Overhead for his enterprise is virtually nil. There is no "headquarters," other than wherever Mr. Goggin happens to be -- which is usually either at his rent-stabilized Manhattan apartment or at a Fort Lauderdale, Fla., condo he bought for $140,000 in 1997 and now shares with his partner, Scott Robbins. Mr. Goggin runs a small merchandise business, Nunstuff, which operates from a dilapidated rental house in tiny Garrison, N.Y., where he once had a home. The sole employee is Walter Johnson, a 64-year-old retiree and Mr. Goggin's former neighbor, who is on-call 24 hours a day, seven days a week and does everything from rent habits and sell glow-in-the-dark rosaries to mow the lawn.
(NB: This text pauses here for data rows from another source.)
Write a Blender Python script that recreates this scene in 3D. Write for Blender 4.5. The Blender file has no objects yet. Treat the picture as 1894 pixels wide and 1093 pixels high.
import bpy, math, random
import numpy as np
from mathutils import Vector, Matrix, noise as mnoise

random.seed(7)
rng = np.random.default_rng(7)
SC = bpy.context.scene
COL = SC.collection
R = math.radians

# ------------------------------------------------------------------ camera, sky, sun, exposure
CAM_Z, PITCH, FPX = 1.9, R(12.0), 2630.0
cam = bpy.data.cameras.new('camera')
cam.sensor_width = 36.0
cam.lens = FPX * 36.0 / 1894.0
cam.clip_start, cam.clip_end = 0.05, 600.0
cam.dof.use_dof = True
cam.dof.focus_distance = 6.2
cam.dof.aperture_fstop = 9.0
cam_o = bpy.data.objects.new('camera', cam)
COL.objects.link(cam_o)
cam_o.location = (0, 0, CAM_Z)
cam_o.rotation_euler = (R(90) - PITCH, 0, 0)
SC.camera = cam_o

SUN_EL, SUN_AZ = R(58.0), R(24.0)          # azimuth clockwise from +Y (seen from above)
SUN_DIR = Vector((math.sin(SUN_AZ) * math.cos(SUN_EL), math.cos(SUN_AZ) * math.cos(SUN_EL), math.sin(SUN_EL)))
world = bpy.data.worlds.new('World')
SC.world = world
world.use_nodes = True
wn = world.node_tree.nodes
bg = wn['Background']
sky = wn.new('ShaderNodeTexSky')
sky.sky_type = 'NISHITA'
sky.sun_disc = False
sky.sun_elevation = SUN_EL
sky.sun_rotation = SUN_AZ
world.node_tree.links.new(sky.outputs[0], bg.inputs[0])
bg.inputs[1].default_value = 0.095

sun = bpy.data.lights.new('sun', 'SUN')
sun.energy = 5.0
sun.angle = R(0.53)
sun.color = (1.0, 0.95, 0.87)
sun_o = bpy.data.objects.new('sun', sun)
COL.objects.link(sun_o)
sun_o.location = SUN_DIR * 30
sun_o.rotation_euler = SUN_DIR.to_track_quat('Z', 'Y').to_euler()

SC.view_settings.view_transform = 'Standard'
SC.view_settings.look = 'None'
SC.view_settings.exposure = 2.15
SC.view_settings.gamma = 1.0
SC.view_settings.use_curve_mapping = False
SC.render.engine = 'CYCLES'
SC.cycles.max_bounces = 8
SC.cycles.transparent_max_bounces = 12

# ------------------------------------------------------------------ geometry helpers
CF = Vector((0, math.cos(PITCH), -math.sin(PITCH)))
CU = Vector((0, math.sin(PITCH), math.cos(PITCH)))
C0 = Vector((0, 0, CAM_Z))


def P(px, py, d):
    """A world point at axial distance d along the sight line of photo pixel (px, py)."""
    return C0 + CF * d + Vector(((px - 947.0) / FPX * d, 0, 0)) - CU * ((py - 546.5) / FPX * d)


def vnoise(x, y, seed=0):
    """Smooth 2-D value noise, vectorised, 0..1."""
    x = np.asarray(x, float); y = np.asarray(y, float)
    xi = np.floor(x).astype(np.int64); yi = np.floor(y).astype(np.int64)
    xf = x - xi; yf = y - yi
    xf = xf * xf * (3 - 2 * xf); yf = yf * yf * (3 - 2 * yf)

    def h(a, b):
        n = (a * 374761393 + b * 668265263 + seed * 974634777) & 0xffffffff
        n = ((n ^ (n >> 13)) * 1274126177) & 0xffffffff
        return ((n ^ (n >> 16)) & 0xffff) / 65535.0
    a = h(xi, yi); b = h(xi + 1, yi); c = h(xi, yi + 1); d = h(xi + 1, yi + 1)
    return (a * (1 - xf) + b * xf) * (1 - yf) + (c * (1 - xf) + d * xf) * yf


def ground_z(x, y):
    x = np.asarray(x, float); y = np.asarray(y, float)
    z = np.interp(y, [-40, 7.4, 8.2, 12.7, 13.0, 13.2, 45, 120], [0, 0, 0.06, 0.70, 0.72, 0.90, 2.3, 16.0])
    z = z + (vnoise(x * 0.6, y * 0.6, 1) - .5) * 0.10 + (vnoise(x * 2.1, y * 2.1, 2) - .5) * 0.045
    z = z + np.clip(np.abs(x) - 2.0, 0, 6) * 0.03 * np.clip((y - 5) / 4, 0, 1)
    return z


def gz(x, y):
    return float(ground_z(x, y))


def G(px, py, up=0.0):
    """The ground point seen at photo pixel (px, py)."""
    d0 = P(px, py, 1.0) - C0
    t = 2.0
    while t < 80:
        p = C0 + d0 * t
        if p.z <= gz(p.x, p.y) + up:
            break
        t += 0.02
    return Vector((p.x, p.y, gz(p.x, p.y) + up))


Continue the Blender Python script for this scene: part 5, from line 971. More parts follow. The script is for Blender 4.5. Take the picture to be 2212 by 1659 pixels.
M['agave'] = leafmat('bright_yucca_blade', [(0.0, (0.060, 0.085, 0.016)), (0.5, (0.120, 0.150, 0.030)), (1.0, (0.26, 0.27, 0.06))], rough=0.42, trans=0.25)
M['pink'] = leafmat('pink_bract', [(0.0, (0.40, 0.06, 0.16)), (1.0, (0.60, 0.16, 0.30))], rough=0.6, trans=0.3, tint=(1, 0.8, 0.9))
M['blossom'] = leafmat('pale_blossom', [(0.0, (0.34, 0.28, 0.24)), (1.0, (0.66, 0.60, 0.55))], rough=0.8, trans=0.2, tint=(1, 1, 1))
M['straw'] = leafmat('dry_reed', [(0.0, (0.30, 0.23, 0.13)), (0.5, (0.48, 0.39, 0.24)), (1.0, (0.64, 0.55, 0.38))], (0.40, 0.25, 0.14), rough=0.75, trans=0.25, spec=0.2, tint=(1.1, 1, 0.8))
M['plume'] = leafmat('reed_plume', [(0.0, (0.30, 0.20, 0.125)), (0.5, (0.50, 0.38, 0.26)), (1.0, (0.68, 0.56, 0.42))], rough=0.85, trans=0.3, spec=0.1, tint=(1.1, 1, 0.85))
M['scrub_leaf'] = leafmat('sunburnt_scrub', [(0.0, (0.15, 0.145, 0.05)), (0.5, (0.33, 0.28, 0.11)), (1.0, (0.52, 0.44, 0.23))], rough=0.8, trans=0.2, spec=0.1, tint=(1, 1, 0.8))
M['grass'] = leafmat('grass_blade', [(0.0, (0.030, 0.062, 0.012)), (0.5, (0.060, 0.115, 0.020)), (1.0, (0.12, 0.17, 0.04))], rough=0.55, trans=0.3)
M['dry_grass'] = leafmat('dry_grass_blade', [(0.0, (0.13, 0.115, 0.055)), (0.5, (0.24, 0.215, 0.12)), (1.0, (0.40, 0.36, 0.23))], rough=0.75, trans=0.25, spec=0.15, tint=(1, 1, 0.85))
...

Nunsense still rules Mr. Goggin's life. Currently, he's financing a 20th-anniversary reunion tour of the original production out of his own pocket, with Mr. Robbins producing. They are in early talks with new investors about taking the show to Broadway. "To be that successful is not an accident," says Jed Bernstein, president of the League of American Theatres and Producers. "It's a rare and significant achievement in the business of theater."
Still, even Mr. Goggin doesn't expect his nuns' good fortune to last an eternity: The name of his company is TTM&R Inc. It stands for Take the Money and Run.